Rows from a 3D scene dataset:
-- start --

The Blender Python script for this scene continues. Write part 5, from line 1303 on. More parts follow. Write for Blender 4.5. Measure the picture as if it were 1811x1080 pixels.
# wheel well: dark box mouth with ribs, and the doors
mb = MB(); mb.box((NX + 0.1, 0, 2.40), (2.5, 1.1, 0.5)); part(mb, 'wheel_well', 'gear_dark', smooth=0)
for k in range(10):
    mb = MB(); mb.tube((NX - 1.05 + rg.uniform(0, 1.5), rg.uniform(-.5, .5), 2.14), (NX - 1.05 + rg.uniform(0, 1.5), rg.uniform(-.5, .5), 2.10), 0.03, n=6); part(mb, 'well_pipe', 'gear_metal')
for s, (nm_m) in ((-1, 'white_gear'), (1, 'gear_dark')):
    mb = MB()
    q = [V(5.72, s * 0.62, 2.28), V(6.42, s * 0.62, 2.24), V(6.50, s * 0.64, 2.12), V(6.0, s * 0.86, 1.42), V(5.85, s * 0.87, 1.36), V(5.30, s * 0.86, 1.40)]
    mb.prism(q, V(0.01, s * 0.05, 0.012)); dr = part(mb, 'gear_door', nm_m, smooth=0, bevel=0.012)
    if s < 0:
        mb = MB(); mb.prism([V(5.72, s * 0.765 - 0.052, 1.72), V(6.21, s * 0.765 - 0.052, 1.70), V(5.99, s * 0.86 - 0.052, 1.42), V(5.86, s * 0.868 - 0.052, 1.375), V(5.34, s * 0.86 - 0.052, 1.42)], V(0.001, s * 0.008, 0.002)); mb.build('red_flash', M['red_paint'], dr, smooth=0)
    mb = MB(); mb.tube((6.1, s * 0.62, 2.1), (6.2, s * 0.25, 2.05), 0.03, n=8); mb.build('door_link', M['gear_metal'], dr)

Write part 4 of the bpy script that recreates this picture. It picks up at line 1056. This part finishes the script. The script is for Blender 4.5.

-- end --

Set down all of the data above, word for word.

Response to the task:
The Blender Python script for this scene continues. Write part 5, from line 1303 on. More parts follow. Write for Blender 4.5. Measure the picture as if it were 1811x1080 pixels.
# wheel well: dark box mouth with ribs, and the doors
mb = MB(); mb.box((NX + 0.1, 0, 2.40), (2.5, 1.1, 0.5)); part(mb, 'wheel_well', 'gear_dark', smooth=0)
for k in range(10):
    mb = MB(); mb.tube((NX - 1.05 + rg.uniform(0, 1.5), rg.uniform(-.5, .5), 2.14), (NX - 1.05 + rg.uniform(0, 1.5), rg.uniform(-.5, .5), 2.10), 0.03, n=6); part(mb, 'well_pipe', 'gear_metal')
for s, (nm_m) in ((-1, 'white_gear'), (1, 'gear_dark')):
    mb = MB()
    q = [V(5.72, s * 0.62, 2.28), V(6.42, s * 0.62, 2.24), V(6.50, s * 0.64, 2.12), V(6.0, s * 0.86, 1.42), V(5.85, s * 0.87, 1.36), V(5.30, s * 0.86, 1.40)]
    mb.prism(q, V(0.01, s * 0.05, 0.012)); dr = part(mb, 'gear_door', nm_m, smooth=0, bevel=0.012)
    if s < 0:
        mb = MB(); mb.prism([V(5.72, s * 0.765 - 0.052, 1.72), V(6.21, s * 0.765 - 0.052, 1.70), V(5.99, s * 0.86 - 0.052, 1.42), V(5.86, s * 0.868 - 0.052, 1.375), V(5.34, s * 0.86 - 0.052, 1.42)], V(0.001, s * 0.008, 0.002)); mb.build('red_flash', M['red_paint'], dr, smooth=0)
    mb = MB(); mb.tube((6.1, s * 0.62, 2.1), (6.2, s * 0.25, 2.05), 0.03, n=8); mb.build('door_link', M['gear_metal'], dr)

Write part 4 of the bpy script that recreates this picture. It picks up at line 1056. This part finishes the script. The script is for Blender 4.5.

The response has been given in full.